Centres de rétention de migrants en Albanie : un tribunal italien saisit la Cour de justice de l'UE
Un deuxième revers judiciaire pour la politique migratoire du gouvernement de Giorgia Meloni : ce lundi, un tribunal de Rome a finalement annoncé avoir saisi la Cour de justice de l'Union européenne pour trancher le débat sur les camps de rétention en Albanie. Cette saisine bloque de fait tous les transferts vers les centres de rétention dans ce pays.
Les juges italiens ont décidé de saisir les Hauts magistrats de Luxembourg pour s'assurer que la législation italienne soit bien conforme aux textes européens. Pour des questions de délai légal, les sept migrants concernés, de nationalités égyptienne et bangladaise, "retourneront en Italie dans les prochaines heures", a indiqué une source gouvernementale.
Dans une affaire précédente, des juges de la section des affaires migratoires du tribunal de Rome avaient déjà annulé la rétention des 12 premiers migrants conduits en Albanie, invoquant un récent arrêt de la CJUE sur les pays de provenance considérés "sûrs" par les pays d'accueil.
Pour contourner l'obstacle, le gouvernement de Giorgia Meloni avait adopté 48 heures plus tard un décret en inscrivant dans la loi 19 pays considérés comme "sûrs" par le gouvernement.
Face à ce décret, des juges du tribunal de Bologne ont également saisi il y a quinze jours la Cour de Luxembourg pour clarifier la situation face aux "divergences évidentes" et aux "conflits d'interprétation" dans le système juridique italien.
Ils ont également estimé qu'il n'était pas possible de déclarer des pays entiers sûrs lorsqu'il existe des preuves de la persécution de minorités.
"On pourrait dire, paradoxalement, que l'Allemagne nazie était un pays extrêmement sûr pour la grande majorité de la population allemande : à l'exception des juifs, des homosexuels, des opposants politiques, des personnes d'origine rom et d'autres groupes minoritaires", ont-ils plaidé.
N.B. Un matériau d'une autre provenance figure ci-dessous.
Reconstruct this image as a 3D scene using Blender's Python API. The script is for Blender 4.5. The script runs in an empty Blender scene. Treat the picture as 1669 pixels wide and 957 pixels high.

Les centres prévus pour accueillir les personnes migrantes en Albanie, après l’accord signé entre Rome et Tirana, prévoient qu’à l’exception des personnes vulnérables, les migrants secourus en mer Méditerranée par les garde-côtes italiens soient désormais pris en charge sur le sol albanais moyennant un financement de l'Italie.
Ce projet controversé d'externalisation des centres de rétention en dehors de l'Union européenne fait débat. En octobre dernier, les chefs d'Etat et de gouvernement s'étaient penchés sur la question. Dans une lettre adressée aux capitales, Ursula von der Leyen avait lancé le débat en proposant d'accélérer les retours et d'ouvrir des centres de rétention dans des pays tiers. Cette proposition répondait à une demande de 15 États membres qui souhaitaient transférer les déboutés du droit d'asile vers des pays tiers sûrs.
Selon les chiffres du ministère de l'Intérieur, 58 504 migrants sont arrivés en Italie entre le 1er janvier et le 11 novembre 2024, contre 146 868 sur la même période en 2023.